Monday, August 9, 2010

Poems for Comfort

I will arise and go now, and go to Innisfree,
And a small cabin build there of clay and wattles made;
Nine beanrows will I have there, a hive for the honeybee,
And live alone in the bee-loud glade. (W.B. Yeats, The Lake Isle of Innisfree)
*

She dwelt among the untrodden ways
Beside the banks of Dove,
A maid whom there were none to praise
And very few to love.

A violet by a mossy stone
Half-hidden from the eye;
Fair as a star, when only one
Is shining in the sky,

She lived unknown, and few could know
When Lucy ceased to be;
But she is in her grave, and oh,
The difference to me! (Wordsworth, a Lucy poem)

*
...She turned away, and with the autumn weather
Compelled my imagination many days,
Many days and many hours,
Her hair over her arms and her arms full of flowers;
And I wonder how they would have been together!
I should have lost a gesture or a pose.
Sometimes these cogitations still amaze
The troubled midnight and the noon's repose. (T.S. Eliot, La figlia che piange)
*
*
Jed came over Saturday and left Sunday. In between, he installed a new computer, but left my old setup until I get used to the new one.
*
On Friday, the Lowe's man and the Pella windows man came and measured all our windows.

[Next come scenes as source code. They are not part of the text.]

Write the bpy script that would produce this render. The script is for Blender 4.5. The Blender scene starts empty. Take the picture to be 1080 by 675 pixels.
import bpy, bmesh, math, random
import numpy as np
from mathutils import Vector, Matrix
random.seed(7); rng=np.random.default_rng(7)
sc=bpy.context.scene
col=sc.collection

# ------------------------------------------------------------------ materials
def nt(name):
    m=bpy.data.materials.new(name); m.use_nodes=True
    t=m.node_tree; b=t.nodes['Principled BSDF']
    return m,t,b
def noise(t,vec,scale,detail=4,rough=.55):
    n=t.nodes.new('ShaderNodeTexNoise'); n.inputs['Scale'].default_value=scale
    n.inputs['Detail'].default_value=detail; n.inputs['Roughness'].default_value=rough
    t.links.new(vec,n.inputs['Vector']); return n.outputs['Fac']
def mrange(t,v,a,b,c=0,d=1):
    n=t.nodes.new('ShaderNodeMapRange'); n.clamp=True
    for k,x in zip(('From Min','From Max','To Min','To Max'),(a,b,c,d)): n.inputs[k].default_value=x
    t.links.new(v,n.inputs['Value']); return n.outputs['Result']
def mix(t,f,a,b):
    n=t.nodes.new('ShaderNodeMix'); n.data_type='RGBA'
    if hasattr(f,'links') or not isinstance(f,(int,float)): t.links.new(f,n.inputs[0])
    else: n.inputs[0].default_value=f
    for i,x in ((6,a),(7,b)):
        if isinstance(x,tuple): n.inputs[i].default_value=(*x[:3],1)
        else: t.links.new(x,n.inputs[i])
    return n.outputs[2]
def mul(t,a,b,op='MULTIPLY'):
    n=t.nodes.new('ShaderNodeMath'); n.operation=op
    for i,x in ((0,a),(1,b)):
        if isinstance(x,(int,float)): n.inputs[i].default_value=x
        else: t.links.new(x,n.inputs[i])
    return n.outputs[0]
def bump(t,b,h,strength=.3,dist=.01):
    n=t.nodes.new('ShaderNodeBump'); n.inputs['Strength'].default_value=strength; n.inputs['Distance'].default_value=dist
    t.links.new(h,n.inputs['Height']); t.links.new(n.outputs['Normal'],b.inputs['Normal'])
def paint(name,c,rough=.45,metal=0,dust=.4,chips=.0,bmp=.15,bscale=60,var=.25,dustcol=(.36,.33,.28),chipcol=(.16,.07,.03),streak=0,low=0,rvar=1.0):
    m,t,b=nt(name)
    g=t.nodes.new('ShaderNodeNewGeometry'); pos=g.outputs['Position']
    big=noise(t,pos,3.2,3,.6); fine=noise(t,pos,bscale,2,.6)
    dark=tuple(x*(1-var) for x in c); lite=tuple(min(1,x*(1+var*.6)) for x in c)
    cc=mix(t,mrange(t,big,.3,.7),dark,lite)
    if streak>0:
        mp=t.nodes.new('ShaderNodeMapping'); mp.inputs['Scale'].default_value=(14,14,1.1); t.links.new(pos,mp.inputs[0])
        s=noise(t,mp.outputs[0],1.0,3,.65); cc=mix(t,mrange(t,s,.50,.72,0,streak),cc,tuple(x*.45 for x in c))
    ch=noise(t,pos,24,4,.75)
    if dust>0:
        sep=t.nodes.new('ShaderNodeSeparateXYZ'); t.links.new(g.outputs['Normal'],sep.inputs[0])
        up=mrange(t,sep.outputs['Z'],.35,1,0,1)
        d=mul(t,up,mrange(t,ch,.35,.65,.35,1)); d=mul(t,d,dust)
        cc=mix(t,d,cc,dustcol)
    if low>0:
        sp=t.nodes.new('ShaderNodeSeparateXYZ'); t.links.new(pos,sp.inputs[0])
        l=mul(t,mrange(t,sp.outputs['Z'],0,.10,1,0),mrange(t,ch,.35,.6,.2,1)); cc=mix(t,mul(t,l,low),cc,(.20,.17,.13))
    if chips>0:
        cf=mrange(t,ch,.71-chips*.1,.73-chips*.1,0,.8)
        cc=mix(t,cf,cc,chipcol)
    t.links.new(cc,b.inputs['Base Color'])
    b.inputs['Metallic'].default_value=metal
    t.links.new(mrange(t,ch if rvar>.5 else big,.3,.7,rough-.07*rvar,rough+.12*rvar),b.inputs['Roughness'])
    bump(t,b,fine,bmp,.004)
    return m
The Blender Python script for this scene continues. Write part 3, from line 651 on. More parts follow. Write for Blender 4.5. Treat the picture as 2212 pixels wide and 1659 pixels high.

I only want to replace the big window unit in the living room, but the estimate was free, so I let them wander through the house measuring all the windows.
*
Saturday afternoon, while Jed was working on the computers, I went to the thrift store with Sister Ramey. She found two pretty T-shirts for me, and I found a beautiful antique bowl for myself. I know--coals to Newcastle, etc. But aside from my collection of yellow ware, I don't have enough serving bowls. Or didn't.


4 comments:

Ramey Channell said...

I find these 'poems for comfort' rather melancholy. But, I can parody:

I will arise and go now, and go to Dunnavant,
And a small cabin build there of tree limbs and red clay;
Nine beehives will I have there, all the honey I could want,
And live alone in the bee-loud glade.

Ramey Channell said...

She dwelt among the untrodden ways
In the woods beside the house.
A maiden cat whom all did praise,
Except chipmunk and mouse.

At rest beside a mossy stone
Half-hidden from the eye;
Fair as a star, when only one
Is shining in the sky.

Well loved, she lived; but few would know
When Weezer ceased to be.
But she is gone away, and oh,
The difference to me!

Susan @ Blackberry Creek said...

That bowl is awesome!

Joanne Cage said...

It should have said "Poems To Get Me Started Writing Something."

R.: I like your parodies.

S.: Thanks! It's an old Taylor, Smith & Taylor, with a crack in it, but I like it a lot.